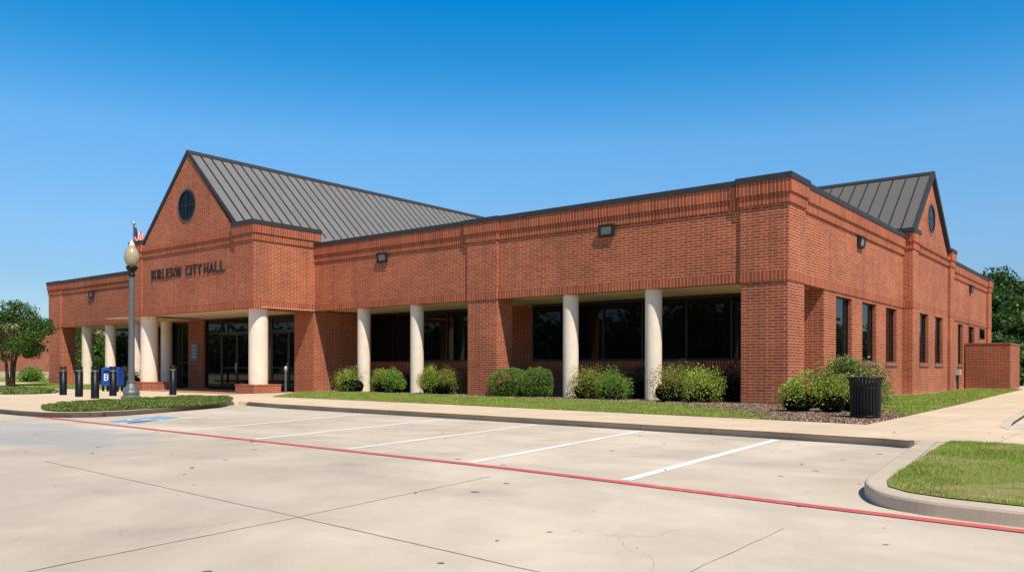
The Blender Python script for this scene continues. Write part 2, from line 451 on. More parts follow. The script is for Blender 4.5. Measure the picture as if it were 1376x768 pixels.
# lawns and beds beside the building
strip = [(-26.3, 18.5), (-22.69, 18.45), (-17.03, 18.16), (-10.86, 17.65), (-6.97, 17.4), (-6.4, 17.55), (-7.4, 18.9), (-8.9, 20.2), (-10.3, 21.6), (-12.25, 23.1), (-15.0, 23.3), (-17.83, 23.4), (-22.62, 24.1), (-27.4, 24.3), (-30.2, 24.15), (-29.9, 22.4), (-28.3, 20.5)]
slab('lawn', strip, None, GZ+.012, GRASSB)
bed = [(-6.97, 17.42), (-4.6, 17.18), (-4.7, 20.8), (-5.77, 23.05), (-6.9, 26.5), (-8.85, 28.0), (-8.95, 28.2), (-31.7, 28.2), (-31.7, 24.3), (-27.4, 24.35), (-22.62, 24.15), (-17.83, 23.45), (-15.0, 23.35), (-12.25, 23.15), (-10.3, 21.65), (-8.9, 20.25), (-7.4, 18.95), (-6.4, 17.6)]
slab('mulch_bed', bed, None, GZ+.008, MULCH)
rlawn = [(-4.7, 20.85), (-5.0, 29.0), (-5.6, 42), (-6.1, 54.0), (-6.7, 54.6), (-6.75, 53.3), (-8.7, 53.3), (-8.72, 48.3), (-8.38, 47.8), (-8.38, 38.8), (-8.75, 38.7), (-8.75, 28.2), (-6.9, 26.55), (-5.77, 23.1)]
slab('lawn', rlawn, None, GZ+.014, GRASSB)
islL = smooth_poly([(-22.3, 8.80), (-24.2, 9.5), (-25.9, 11.0), (-27.0, 13.2), (-28.1, 15.4), (-28.0, 16.6), (-27.0, 16.9), (-25.3, 16.2), (-23.2, 14.75), (-22.0, 13.5), (-20.98, 11.3), (-20.75, 9.6), (-20.85, 8.95), (-21.4, 8.72)], 1)
slab('planting_bed', islL, None, GZ+.010, GCOVB)
farl = smooth_poly([(-60, 15.8), (-47.5, 16.9), (-43.5, 16.9), (-39, 16.1), (-36.5, 15.0), (-35.6, 13.7), (-36.5, 12.6), (-60, 10)], 1)
slab('planting_bed', farl, None, GZ+.010, GCOVB)
wingl = [(-60, 21.6), (-64.77, 26.5), (-62, 28.0), (-57, 28.0), (-50, 24.4), (-46.3, 24.4), (-44.4, 22.0), (-45.78, 20.25), (-51.49, 19.35)]
slab('lawn', wingl, None, LZ+.03, GRASSB)
slab('lawn', [(-110, 24), (-66, 26.3), (-66, 40), (-110, 40)], None, LZ+.025, GRASSB)
slab('entrance_paving', [(-46.6, 21.0), (-31.5, 21.0), (-31.6, 23.9), (-31.9, 25.4), (-46.6, 25.4)], None, LZ+.010, PAVER)

# painted markings
def stripe(name, pts, w, z, m):
    mb = MB()
    for a, b in zip(pts[:-1], pts[1:]):
        d = (Vector(b)-Vector(a)).normalized(); n = Vector((-d.y, d.x))*w/2
        mb.quad([(a[0]-n.x, a[1]-n.y, z), (b[0]-n.x, b[1]-n.y, z), (b[0]+n.x, b[1]+n.y, z), (a[0]+n.x, a[1]+n.y, z)])
    return tag(mb.build(name, m), kind='structure')
stripe('red_line', [(-21.9, 8.42), (-15.5, 8.14), (-9.9, 7.90), (-6.1, 7.73), (-2.27, 7.33), (.5, 7.12), (9, 6.6)], .145, .008, REDP)
for a, b in [((-4.59, 7.75), (-5.21, 13.9)), ((-7.0, 7.92), (-7.98, 14.1)), ((-9.58, 8.05), (-10.6, 14.2)), ((-12.09, 8.15), (-13.41, 14.25)), ((-14.69, 8.28), (-16.56, 14.45)), ((-17.66, 8.5), (-19.81, 14.7))]:
    stripe('parking_line', [a, b], .145, .004, WHITEP)
for a, b in [((-2.57, 18.34), (3, 18.6)), ((-2.55, 20.1), (3, 20.5)), ((-2.7, 21.5), (3, 21.9)), ((-2.8, 24.5), (3, 25))]:
    stripe('parking_line', [a, b], .13, .004, WHITEP)
slab('accessible_marking', [(-18.5, 8.7), (-19.6, 10.45), (-18.7, 10.5), (-17.5, 8.75)], None, .004, BLUEP)
mb = MB()
def disc(mb, cx, cy, r0, r1, a0, a1, z, n=20):
    for k in range(n):
        a = a0+(a1-a0)*k/n; b = a0+(a1-a0)*(k+1)/n
        mb.quad([(cx+r0*math.cos(a), cy+r0*math.sin(a), z), (cx+r1*math.cos(a), cy+r1*math.sin(a), z), (cx+r1*math.cos(b), cy+r1*math.sin(b), z), (cx+r0*math.cos(b), cy+r0*math.sin(b), z)])
disc(mb, -18.55, 9.45, .22, .30, 0, 5, .008); disc(mb, -18.45, 9.86, 0, .09, 0, 6.28, .008)
mb.box(-18.56, -18.46, 9.42, 9.8, .007, .008); mb.box(-18.56, -18.22, 9.40, 9.48, .0065, .0075)
tag(mb.build('accessible_symbol', WHITEP), kind='structure')
JM = simple('joint_sealant', (.27, .23, .195), .95, 0, .6, 3)
def wob(a, b, n=14, amp=.006):
    return [(a[0]+(b[0]-a[0])*i/n+random.uniform(-amp, amp), a[1]+(b[1]-a[1])*i/n+random.uniform(-amp, amp)) for i in range(n+1)]
for a, b, w in [((-11.3, 4.50), (-5.52, 4.13), .009), ((-5.52, 4.13), (-2.2, 3.87), .011), ((-2.2, 3.87), (6, 3.3), .008), ((-5.2, 1.2), (-5.52, 4.13), .011), ((-5.52, 4.13), (-5.92, 7.05), .009), ((-2.14, 1.0), (-2.2, 3.87), .009), ((-2.2, 3.87), (-2.26, 6.2), .006)]:
    stripe('pavement_joint', wob(a, b), w, .003, JM)

# ------------------------------------------------------------------ CITY HALL
CH = empty('city_hall', (0, 0, BZ), label='long red brick city hall with dark metal gable roofs and pale round columns', cat='building')
YF, XS = 24.70, -8.95          # front panel plane, side panel plane

def rawbox(name, x0, x1, y0, y1, z0, z1, m, parent=CH, bevel=0):
    return MB().box(x0, x1, y0, y1, z0, z1).build(name, m, parent, bevel)

def run_front(x0, x1, y, zt, zs=3.98, th=.35, cap=True, b=(.58, .90), ztop=None):
    """a hung brick wall facing -Y"""
    mb = MB(); e = .0
    zw = zt-.18 if cap else (ztop or zt)
    mb.box(x0, x1, y-.010, y+th, zs, zs+.30, 1)
    mb.box(x0, x1, y, y+th, zs+.30, zt-b[1], 0)
    mb.box(x0, x1, y-.05, y+th, zt-b[1], zt-b[0], 1)
    mb.box(x0, x1, y-.10, y+th, zt-b[0], zw, 1)
    mb.build('upper_wall', [BRICK, SOLD], CH)
    if cap: rawbox('parapet_cap', x0, x1, y-.13, y+th+.1, zt-.18, zt, CAP)

def run_side(y0, y1, x, zt, zs=3.98, th=.35, cap=True, b=(.58, .90), ztop=None):
    mb = MB()
    zw = zt-.18 if cap else (ztop or zt)
    mb.box(x-th, x+.010, y0, y1, zs, zs+.30, 1)
    mb.box(x-th, x, y0, y1, zs+.30, zt-b[1], 0)
    mb.box(x-th, x+.06, y0, y1, zt-b[1], zt-b[0], 1)
    mb.box(x-th, x+.12, y0, y1, zt-b[0], zw, 1)
    mb.build('upper_wall', [BRICK, SOLD], CH)
    if cap: rawbox('parapet_cap', x-th-.1, x+.15, y0, y1, zt-.18, zt, CAP)

def pier(x0, x1, y0, y1, zt, lower=True, zs=3.984, b=(.574, .894), shaft=None, lx=(0, 0, 0, 0), name='pier'):
    """block with corbelled bands; shaft (x0,x1,y0,y1) of the part below"""
    mb = MB()
    def bx(g, z0, z1, mi): mb.box(x0-g, x1+g, y0-g, y1+g, z0, z1, mi)
    bx(.010, zs, zs+.30, 1); bx(0, zs+.30, zt-b[1], 0); bx(.05, zt-b[1], zt-b[0], 1); bx(.10, zt-b[0], zt-.18, 1)
    mb.build('upper_wall', [BRICK, SOLD], CH)
    rawbox('parapet_cap', x0-.13, x1+.13, y0-.13, y1+.13, zt-.18, zt, CAP)
    if shaft:
        a, c, d, e = shaft
        rawbox(name, a, c, d, e, 0, zs, BRICK)

# front, right to left
pier(-10.41, -8.87, 24.62, 26.12, 7.235, shaft=(-10.39, -8.895, 24.65, 26.10))
run_front(-20.38, -10.41, YF, 7.20)
pier(-21.94, -20.38, 24.62, 25.05, 7.205, shaft=(-21.92, -20.40, 24.65, 25.60))
run_front(-31.78, -21.94, YF, 7.20)
rawbox('pier', -33.30, -31.80, 24.66, 25.42, 0, 3.96, BRICK)
run_front(-59.49, -42.83, YF, 7.20)
pier(-61.39, -59.49, 24.62, 25.7, 7.205, shaft=(-61.37, -59.51, 24.65, 25.65))
# entrance block
ZE = 7.88
pier(-33.25, -31.78, 21.30, 24.9, ZE, zs=3.95)
pier(-42.83, -41.80, 21.30, 24.9, ZE, zs=3.95)
run_front(-41.80, -33.25, 21.38, ZE, zs=3.95, cap=False, b=(.60, .90), ztop=7.50)
# gable wall over the entrance
AX, AZ = -37.42, 11.86
sl = (AZ-7.86)/4.22
mb = MB(); y = 21.385
L_, R_ = -41.78, -33.27
za = AZ-.22
def tri(mb, y0, y1, l, r, zb, ax, az, mi=0):
    mb.quad([(l, y0, zb), (r, y0, zb), (ax, y0, az)], mi); mb.quad([(r, y1, zb), (l, y1, zb), (ax, y1, az)], mi)
    mb.quad([(l, y0, zb), (ax, y0, az), (ax, y1, az), (l, y1, zb)], mi); mb.quad([(ax, y0, az), (r, y0, zb), (r, y1, zb), (ax, y1, az)], mi)
tri(mb, y, y+.35, L_, R_, 7.50, AX, AZ-.2+.0)
mb.build('gable_wall', BRICK, CH)
# entrance roof, ridge running back
def ridge_roof_y(ax, az, y0, y1, half, drop, name='roof'):
    mb = MB(); z0 = az-drop
    for s in (-1, 1):
        e = ax+s*half
        q = [(ax, y0, az), (ax, y1, az), (e, y1, z0), (e, y0, z0)]
        mb.quad(q if s < 0 else q[::-1])
        if True:   # lower skirt behind the entrance block
            k_ = [(e, 25.0, z0), (e, y1, z0), (e+s*1.05, y1, z0-1.05*drop/half), (e+s*1.05, 25.0, z0-1.05*drop/half)]; mb.quad(k_ if s < 0 else k_[::-1])
        q2 = [(p[0], p[1], p[2]-.12) for p in q]
        mb.quad(q2[::-1] if s < 0 else q2)
        mb.quad([q[2], q[3], q2[3], q2[2]])
        L = math.hypot(half, drop); nx, nz = s*drop/L, half/L
        yy = y0+.55
        while yy < y1:
            h = .05; w = .024
            a = [(ax, yy-w, az), (e, yy-w, z0), (e+nx*h, yy-w, z0+nz*h), (ax+nx*h, yy-w, az+nz*h)]
            b = [(p[0], yy+w, p[2]) for p in a]
            for k in range(4): mb.quad([a[k], a[(k+1) % 4], b[(k+1) % 4], b[k]], 1)
            yy += .56
    return mb.build(name, [ROOFM, SEAM], CH)
rf = ridge_roof_y(AX, AZ, 21.40, 50, 4.28, 4.28*sl)
mb = MB()
for s in (-1, 1):
    for (w0, w1, z0, z1) in ((0, .20, .03, .07),):
        mb.quad([(AX, 21.34, AZ+z1), (AX, 50, AZ+z1), (AX+s*.2, 50, AZ+z1-.2*sl), (AX+s*.2, 21.34, AZ+z1-.2*sl)])
        mb.quad([(AX+s*.2, 21.34, AZ+z1-.2*sl), (AX+s*.2, 50, AZ+z1-.2*sl), (AX+s*.2, 50, AZ-.02-.2*sl), (AX+s*.2, 21.34, AZ-.02-.2*sl)])
mb.build('ridge_cap', CAP, rf)
mb = MB()
for s in (-1, 1):       # rake trim along the gable
    e = AX+s*4.30; zE = AZ-4.30*sl
    a = [(AX, AZ+.08), (e, zE+.08), (e, zE-.15), (AX, AZ-.17)]
    f = [(p[0], 21.335, p[1]) for p in a]; g = [(p[0], 21.384, p[1]) for p in a]
    for k in range(4): mb.quad([f[k], f[(k+1) % 4], g[(k+1) % 4], g[k]])
    mb.quad(f); mb.quad(g)
mb.build('rake_trim', CAP, rf)
MB().tube([(AX, 21.35, AZ), (AX, 21.35, AZ+.42)], [.018, .008], 6).build('lightning_rod', SILVER, rf)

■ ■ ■

* [WORK TO BE COMPLETED]:
Skip the pictures and restate exactly the lines from the beginning of the listing to the line with "None, LZ+.010, PAVER)", that line included.

* [RESPONSE FOR THIS EXERCISE]:
The Blender Python script for this scene continues. Write part 2, from line 451 on. More parts follow. The script is for Blender 4.5. Measure the picture as if it were 1376x768 pixels.
# lawns and beds beside the building
strip = [(-26.3, 18.5), (-22.69, 18.45), (-17.03, 18.16), (-10.86, 17.65), (-6.97, 17.4), (-6.4, 17.55), (-7.4, 18.9), (-8.9, 20.2), (-10.3, 21.6), (-12.25, 23.1), (-15.0, 23.3), (-17.83, 23.4), (-22.62, 24.1), (-27.4, 24.3), (-30.2, 24.15), (-29.9, 22.4), (-28.3, 20.5)]
slab('lawn', strip, None, GZ+.012, GRASSB)
bed = [(-6.97, 17.42), (-4.6, 17.18), (-4.7, 20.8), (-5.77, 23.05), (-6.9, 26.5), (-8.85, 28.0), (-8.95, 28.2), (-31.7, 28.2), (-31.7, 24.3), (-27.4, 24.35), (-22.62, 24.15), (-17.83, 23.45), (-15.0, 23.35), (-12.25, 23.15), (-10.3, 21.65), (-8.9, 20.25), (-7.4, 18.95), (-6.4, 17.6)]
slab('mulch_bed', bed, None, GZ+.008, MULCH)
rlawn = [(-4.7, 20.85), (-5.0, 29.0), (-5.6, 42), (-6.1, 54.0), (-6.7, 54.6), (-6.75, 53.3), (-8.7, 53.3), (-8.72, 48.3), (-8.38, 47.8), (-8.38, 38.8), (-8.75, 38.7), (-8.75, 28.2), (-6.9, 26.55), (-5.77, 23.1)]
slab('lawn', rlawn, None, GZ+.014, GRASSB)
islL = smooth_poly([(-22.3, 8.80), (-24.2, 9.5), (-25.9, 11.0), (-27.0, 13.2), (-28.1, 15.4), (-28.0, 16.6), (-27.0, 16.9), (-25.3, 16.2), (-23.2, 14.75), (-22.0, 13.5), (-20.98, 11.3), (-20.75, 9.6), (-20.85, 8.95), (-21.4, 8.72)], 1)
slab('planting_bed', islL, None, GZ+.010, GCOVB)
farl = smooth_poly([(-60, 15.8), (-47.5, 16.9), (-43.5, 16.9), (-39, 16.1), (-36.5, 15.0), (-35.6, 13.7), (-36.5, 12.6), (-60, 10)], 1)
slab('planting_bed', farl, None, GZ+.010, GCOVB)
wingl = [(-60, 21.6), (-64.77, 26.5), (-62, 28.0), (-57, 28.0), (-50, 24.4), (-46.3, 24.4), (-44.4, 22.0), (-45.78, 20.25), (-51.49, 19.35)]
slab('lawn', wingl, None, LZ+.03, GRASSB)
slab('lawn', [(-110, 24), (-66, 26.3), (-66, 40), (-110, 40)], None, LZ+.025, GRASSB)
slab('entrance_paving', [(-46.6, 21.0), (-31.5, 21.0), (-31.6, 23.9), (-31.9, 25.4), (-46.6, 25.4)], None, LZ+.010, PAVER)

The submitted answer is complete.